3. Update every reader to map a request for calibration="reflectance" to calibration="<new name>" and emit a warning.
4. Update the (currently) 2 reflectance normaliation modifiers (sunz corrected and the pathlength one) to update calibration in the return DataArray attrs to be reflectance and standard_name to be toa_bidirectional_reflectance. The _satpy_id may also need to be updated, but I think this happens automatically with how modifiers work already.
5. Release the above before Satpy 1.0 and then in Satpy 1.0 remove the deprecation and DataQuery reflectance -> normalized_radiance magic (described in 3 above).
6. Save any Scene.load([...], calibration="reflectance") automatically including / cos(SZA) for Satpy 2.0 or a later 1.x release.

[simonrp84]

FWIW, I asked some colleagues who know about this type of thing and they suggested that toa_bidirectional_reflectance and toa_bidirectional_reflectance_factor are suitable names for the SZA corrected and non-corrected data respectively.

[gerritholl]

3. Update every reader to map a request for calibration="reflectance" to calibration="<new name>" and emit a warning.

This warning should also be emitted if no calibration is requested at all, at least until point 6 is implemented. Most users will directly load .load(["vis_06"]) or other solar channels, and might believe this is a reflectance, even if it's called "reflectance_factor" or "toa_bidirectional_reflectance_factor".

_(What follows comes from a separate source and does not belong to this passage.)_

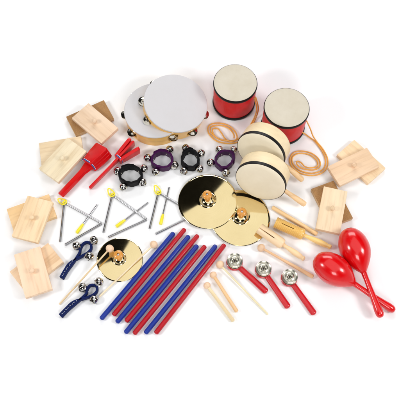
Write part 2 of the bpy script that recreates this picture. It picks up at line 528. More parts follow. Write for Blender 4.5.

FWIW, I asked some colleagues who know about this type of thing and they suggested that toa_bidirectional_reflectance and toa_bidirectional_reflectance_factor are suitable names for the SZA corrected and non-corrected data respectively.

I am not convinced. The term "bidirectional reflectance factor" is widely used, and estimating this would include SZA correction. I think the term "factor" is too occupied to use for the term we are using.